-- Begin --

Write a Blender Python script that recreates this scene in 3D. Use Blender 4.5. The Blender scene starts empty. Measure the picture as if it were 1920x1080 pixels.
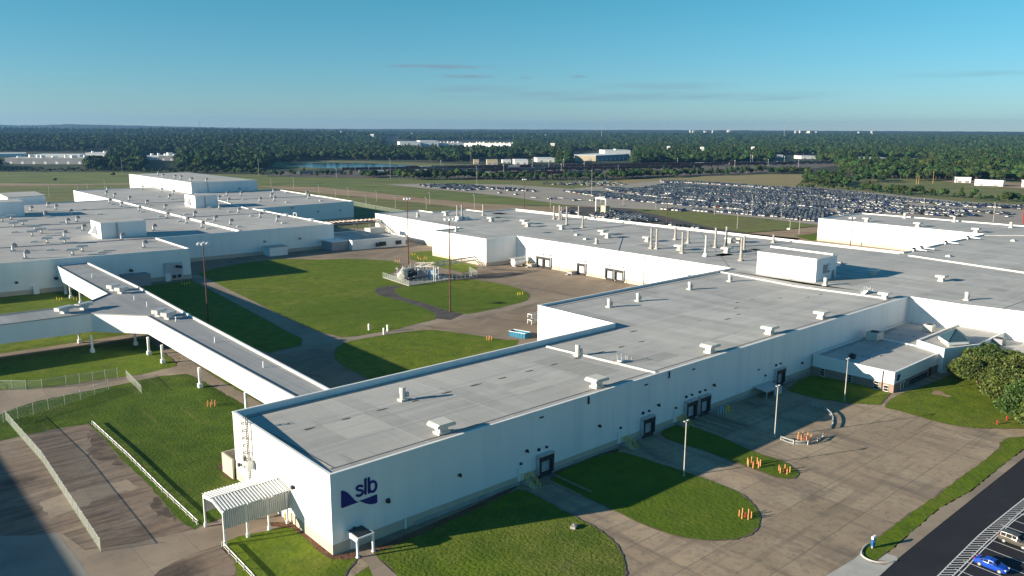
import bpy, math, random
import numpy as np
from mathutils import Vector, Matrix
from mathutils.geometry import tessellate_polygon
random.seed(7); rng = np.random.default_rng(7)
S = bpy.context.scene
# ------------------------------------------------------------------ camera (solved from the buildings' edges; X/Y run along the walls)
F, YAW, PITCH, ROLL, H = 1507.7, 0.84467, 0.19395, -0.00415, 52.0
fwd = np.array([math.cos(PITCH)*math.cos(YAW), math.cos(PITCH)*math.sin(YAW), -math.sin(PITCH)])
rt = np.cross(fwd, [0, 0, 1]); rt /= np.linalg.norm(rt); dn = np.cross(fwd, rt)
r_ = rt*math.cos(ROLL)+dn*math.sin(ROLL); d_ = -rt*math.sin(ROLL)+dn*math.cos(ROLL)
CM = np.array([r_, d_, fwd]); CAM = np.array([-44.02, -82.60, H])
cam = bpy.data.cameras.new('camera'); co = bpy.data.objects.new('camera', cam); S.collection.objects.link(co)
co.matrix_world = Matrix([[r_[i], -d_[i], -fwd[i], CAM[i]] for i in range(3)]+[[0, 0, 0, 1]])
cam.sensor_width = 36; cam.lens = F/1920*36; cam.clip_start = 1; cam.clip_end = 60000
S.camera = co
# ------------------------------------------------------------------ light
SUN_EL, SUN_AZ = math.radians(14.6), math.radians(157.4)
w = bpy.data.worlds.new('World'); S.world = w; w.use_nodes = True
nt = w.node_tree; nt.nodes.clear()
wo = nt.nodes.new('ShaderNodeOutputWorld'); bg = nt.nodes.new('ShaderNodeBackground'); sky = nt.nodes.new('ShaderNodeTexSky')
sky.sky_type = 'NISHITA'; sky.sun_disc = False; sky.sun_elevation = SUN_EL; sky.sun_rotation = math.pi/2-SUN_AZ
sky.altitude = 100; sky.air_density = 1.0; sky.dust_density = 0.0; sky.ozone_density = 3.5
bg.inputs[1].default_value = 0.052
tc = nt.nodes.new('ShaderNodeTexCoord'); mp = nt.nodes.new('ShaderNodeMapping'); mp.vector_type = 'POINT'
mp.inputs['Rotation'].default_value = (0, 0, -YAW)       # x' towards the view, y' to the left
nt.links.new(tc.outputs['Generated'], mp.inputs[0])
sep = nt.nodes.new('ShaderNodeSeparateXYZ'); nt.links.new(mp.outputs[0], sep.inputs[0])
def wm(op, a, b=None, c=None):
    n = nt.nodes.new('ShaderNodeMath'); n.operation = op
    for i, q in enumerate((a, b, c)):
        if q is None: continue
        if isinstance(q, (int, float)): n.inputs[i].default_value = q
        else: nt.links.new(q, n.inputs[i])
    return n.outputs[0]
cn = nt.nodes.new('ShaderNodeTexNoise'); cn.inputs['Scale'].default_value = 1; cn.inputs['Detail'].default_value = 6; cn.inputs['Roughness'].default_value = .62
m2 = nt.nodes.new('ShaderNodeMapping'); m2.inputs['Scale'].default_value = (9, 9, 120); nt.links.new(mp.outputs[0], m2.inputs[0]); nt.links.new(m2.outputs[0], cn.inputs[0])
cover = None
# thin cloud streaks: (azimuth left+, elevation, half width, half height, strength)
for az, el, ha, he, st in ((.085, .0735, .075, .0040, .95), (.055, .063, .04, .003, .55), (-.015, .062, .012, .0025, .4), (-.08, .0635, .012, .0025, .4),
                           (-.08, .041, .20, .009, .24), (-.26, .040, .12, .007, .24), (.03, .048, .09, .006, .22), (-.18, .052, .10, .006, .2), (-.47, .0600, .08, .004, .18), (-.52, .068, .03, .003, .18)):
    a = wm('MULTIPLY', wm('SUBTRACT', sep.outputs['Y'], az), 1/ha); b = wm('MULTIPLY', wm('SUBTRACT', sep.outputs['Z'], el), 1/he)
    d = wm('SUBTRACT', 1.0, wm('ADD', wm('MULTIPLY', a, a), wm('MULTIPLY', b, b))); d = wm('MULTIPLY', wm('MAXIMUM', d, 0), st)
    cover = d if cover is None else wm('MAXIMUM', cover, d)
cf = wm('MULTIPLY', cover, wm('MULTIPLY', wm('MAXIMUM', wm('SUBTRACT', cn.outputs[0], .36), 0), 2.4)); cf = wm('MINIMUM', wm('MULTIPLY', cf, 2.6), .9)
cf = wm('MULTIPLY', cf, wm('GREATER_THAN', sep.outputs['X'], 0))
tint = nt.nodes.new('ShaderNodeMix'); tint.data_type = 'RGBA'; tint.blend_type = 'MULTIPLY'; tint.inputs[0].default_value = 1
tm_ = nt.nodes.new('ShaderNodeMix'); tm_.data_type = 'RGBA'; tm_.inputs[6].default_value = (.70, .94, 1.28, 1); tm_.inputs[7].default_value = (.42, 1.06, 1.06, 1)
el_ = nt.nodes.new('ShaderNodeMapRange'); nt.links.new(sep.outputs['Z'], el_.inputs[0]); el_.inputs[1].default_value = .0; el_.inputs[2].default_value = .16; nt.links.new(el_.outputs[0], tm_.inputs[0])
nt.links.new(sky.outputs[0], tint.inputs[6]); nt.links.new(tm_.outputs[2], tint.inputs[7])
cm = nt.nodes.new('ShaderNodeMix'); cm.data_type = 'RGBA'; nt.links.new(cf, cm.inputs[0]); nt.links.new(tint.outputs[2], cm.inputs[6]); cm.inputs[7].default_value = (2.0, 2.85, 3.6, 1)
nt.links.new(cm.outputs[2], bg.inputs[0]); nt.links.new(bg.outputs[0], wo.inputs[0])
sl = bpy.data.lights.new('sun', 'SUN'); so = bpy.data.objects.new('sun', sl); S.collection.objects.link(so)
sl.energy = 5.0; sl.angle = math.radians(.5); sl.color = (1, .87, .68)
sd = Vector((math.cos(SUN_EL)*math.cos(SUN_AZ), math.cos(SUN_EL)*math.sin(SUN_AZ), math.sin(SUN_EL)))
so.rotation_euler = sd.to_track_quat('Z', 'Y').to_euler(); so.location = (-100, 50, 200)
S.view_settings.view_transform = 'Standard'; S.view_settings.look = 'None'; S.view_settings.exposure = 1.15; S.view_settings.gamma = 1
S.render.engine = 'CYCLES'
S.cycles.volume_bounces = 0; S.cycles.max_bounces = 6; S.cycles.transparent_max_bounces = 16; S.cycles.volume_max_steps = 64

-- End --

Set task: Tally the lines above that contain the word "scene", and reply with only the number.

Complete answer: 2